Saipov a déclaré aux enquêteurs être « satisfait de ce qu’il a fait », a indiqué mercredi soir le parquet fédéral, qui l’a inculpé pour terrorisme. Il a même demandé à pouvoir déployer le drapeau noir de l’EI dans sa chambre d’hôpital, selon les enquêteurs.
Inspiré par de nombreuses images de propagande de l’EI retrouvées dans ses deux téléphones portables, il préparait son attaque « depuis un an environ » et s’était décidé pour une attaque au camion-bélier il y a deux mois, indique la plainte du procureur.
Il a précisé avoir loué un camion le 22 octobre pour s’entraîner, et choisi le jour d’Halloween « pour être sûr qu’il y aurait beaucoup de gens dans les rues » ajoute la plainte. S’il n’avait pas heurté un bus scolaire, Saipov prévoyait de faucher des piétons jusqu’au pont de Brooklyn, qui relie Manhattan à Brooklyn, a encore précisé le parquet.
Transporté en chaise roulante au tribunal, les chefs d’accusation lui ont été signifiés mercredi soir.
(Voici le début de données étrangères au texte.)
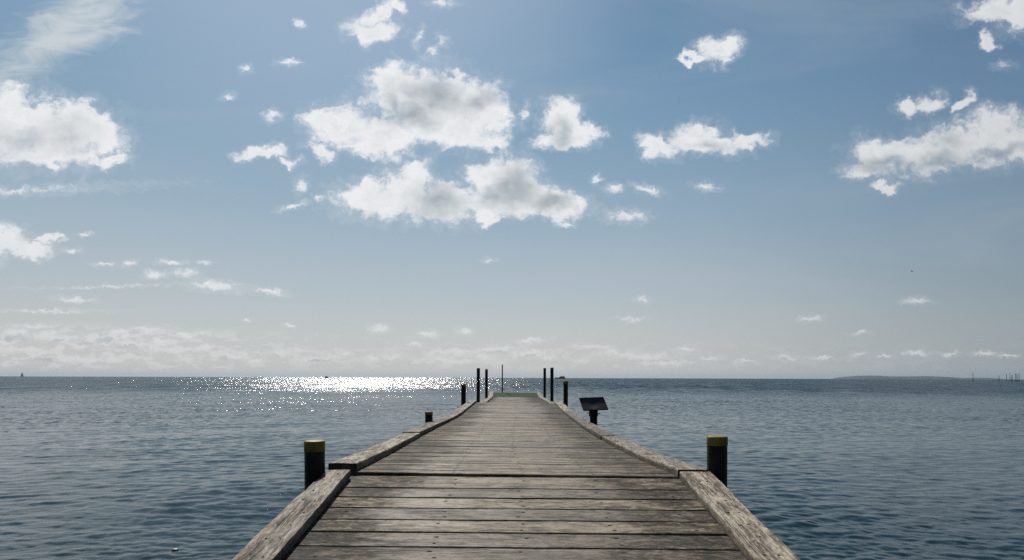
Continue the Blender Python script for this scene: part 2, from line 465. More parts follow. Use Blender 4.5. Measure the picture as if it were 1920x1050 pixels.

Il a ensuite été incarcéré dans une prison new-yorkaise, selon le bureau du procureur.
La chronologie fournie mercredi par la police montre que sa virée meurtrière, sur une promenade très fréquentée du sud-ouest de Manhattan, en pleine fête d’Halloween, a été ultra-rapide: il a loué la camionnette-bélier dans le New Jersey juste après 14h00, ralliant rapidement Manhattan avant de foncer autour de 15 heures sur la promenade qui longe l’Hudson River.
«Il est devenu religieux sur un coup de tête»
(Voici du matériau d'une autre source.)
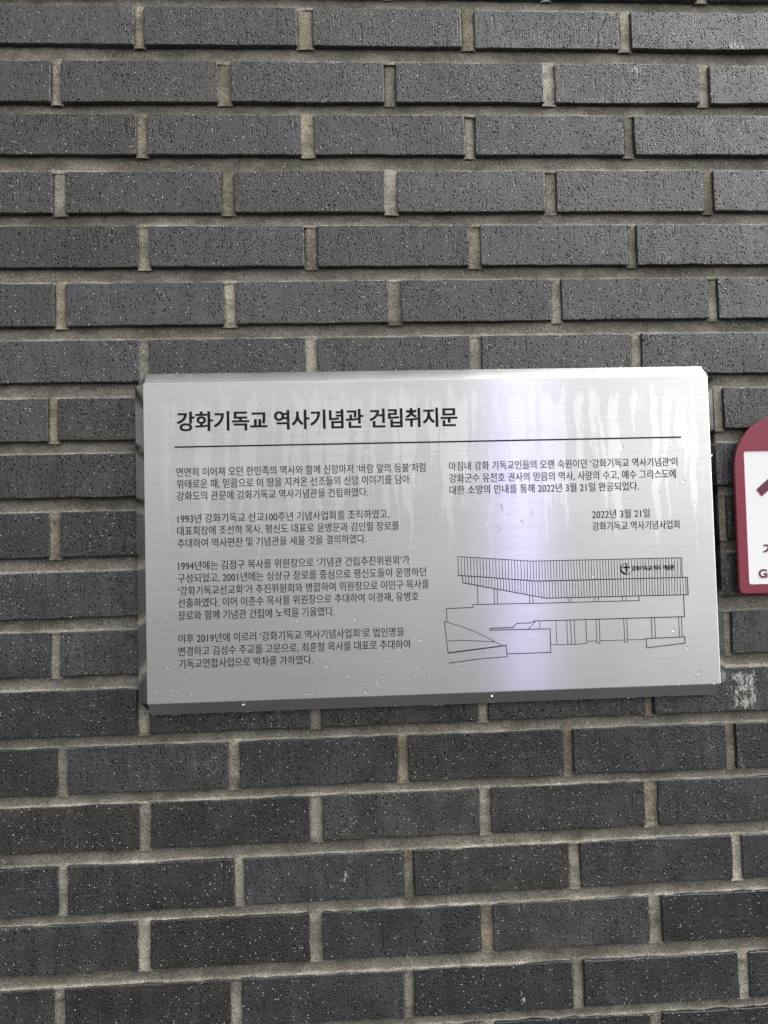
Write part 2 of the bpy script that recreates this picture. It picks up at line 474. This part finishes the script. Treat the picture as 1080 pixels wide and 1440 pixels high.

Arrivé en mars 2010 de l’Ouzbékistan, Sayfullo Saipov, né en février 1988, résidait légalement aux Etats-Unis et ne faisait pas l’objet d’une enquête. Il semble qu’il ait habité dans l’Ohio, en Floride et dans le New Jersey.
Un migrant ouzbek qui l’a rencontré en Floride il y a quelques années a déclaré au New York Times qu’il avait été camionneur en Floride avant de devenir chauffeur pour la plateforme Uber quand il a déménagé dans le New Jersey.
Selon le quotidien new-yorkais, Saipov vivait à Paterson, une ville industrielle du New Jersey située à une quarantaine de kilomètres du lieu de l’attaque. La police new-yorkaise a précisé mercredi que le suspect avait loué le véhicule dans un magasin de bricolage Home Depot à Passaic, une commune au sud de Paterson, une heure seulement avant son passage à l’acte. Sayfullo Saipov était également connu des services de police pour une série d’infractions au Code de la route, selon la presse et des documents judiciaires.
Un de ses compatriotes qui dit avoir discuté pour la dernière fois avec lui il y a deux mois a affirmé qu’il s’était intéressé à la religion après son arrivée aux Etats-Unis. « Il est devenu religieux sur un coup de tête », a ajouté Mirrakhmat Muminov, un chauffeur routier établi à Stow, dans l’Ohio, actif au sein de la communauté ouzbèke aux Etats-Unis. « Il s’est mis à étudier la religion aux Etats-Unis. » Saipov, a-t-il ajouté, a vécu deux à trois ans à Stow, où les deux hommes se sont rencontrés.
Il vivait auparavant à Tachkent, la capitale de l’Ouzbékistan, ancienne république soviétique d’Asie centrale où la pratique de l’islam est strictement contrôlée par les autorités qui redoutent l’émergence de mouvements musulmans radicaux.
Le portrait que Muminov dresse de lui est celui d’un homme ayant du mal à s’intégrer aux Etats-Unis, ayant peu d’amis et s’exprimant mal en anglais. « Il était en retrait, nerveux, parfois agressif. Parce qu’il était seul, il vivait dans son propre monde et n’était pas très populaire », dit-il.